The praise was unjustified as sound economist after sound economist ripped the book from multiple directions.

Krugman should have done the same but the too political Krugman did not.

He is making up for that misstep with his New York Times review of Piketty's latest book, Capital and Ideology

In his new  review, Krugman starts off by telling us that no one read Piketty's first book:
 [P]eople who wanted to be well informed felt they had to have [it].
To have, but maybe not to read. Like Stephen Hawking’s “A Brief History of Time,” “Capital in the Twenty-First Century” seems to have been an “event” book that many buyers didn’t stick with; an analysis of Kindle highlights suggested that the typical reader got through only around 26 of its 700 pages.
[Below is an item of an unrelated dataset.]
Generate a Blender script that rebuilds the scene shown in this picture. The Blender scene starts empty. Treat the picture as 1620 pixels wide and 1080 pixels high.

Still, Piketty was undaunted.
He then takes on Piketty's latest:
His new book, “Capital and Ideology,” weighs in at more than 1,000 pages. There is, of course, nothing necessarily wrong with writing a large book to propound important ideas: Charles Darwin’s “On the Origin of Species” was a pretty big book too (although only half as long as Piketty’s latest). The problem is that the length of “Capital and Ideology” seems, at least to me, to reflect in part a lack of focus...

But while there is a definite Francocentric feel to “Capital and Ideology,” for me, at least, the vast amount of ground it covers raises a couple of awkward questions.

The first is whether Piketty is a reliable guide to such a large territory. His book combines history, sociology, political analysis and economic data for dozens of societies. Is he really enough of a polymath to pull that off?

I was struck, for example, by his extensive discussion of the evolution of slavery and serfdom, which made no mention of the classic work of Evsey Domar of M.I.T., who argued that the more or less simultaneous rise of serfdom in Russia and slavery in the New World were driven by the opening of new land, which made labor scarce and would have led to rising wages in the absence of coercion. This happens to be a topic about which I thought I knew something; how many other topics are missing crucial pieces of the literature?

The second question is whether the accumulation of cases actually strengthens Piketty’s core analysis. It wasn’t clear to me that it does. To be honest, at a certain point I felt a sense of dread each time another society entered the picture; the proliferation of stories began to seem like an endless series of digressions rather than the cumulative construction of an argument...

The bottom line: I really wanted to like “Capital and Ideology,” but have to acknowledge that it’s something of a letdown. There are interesting ideas and analyses scattered through the book, but they get lost in the sheer volume of dubiously related material. In the end, I’m not even sure what the book’s message is. That can’t be a good thing.


-RW


1 comment:

  1. So it's treatise length but not a treatise? I don't this we will see this one at airport bookstores.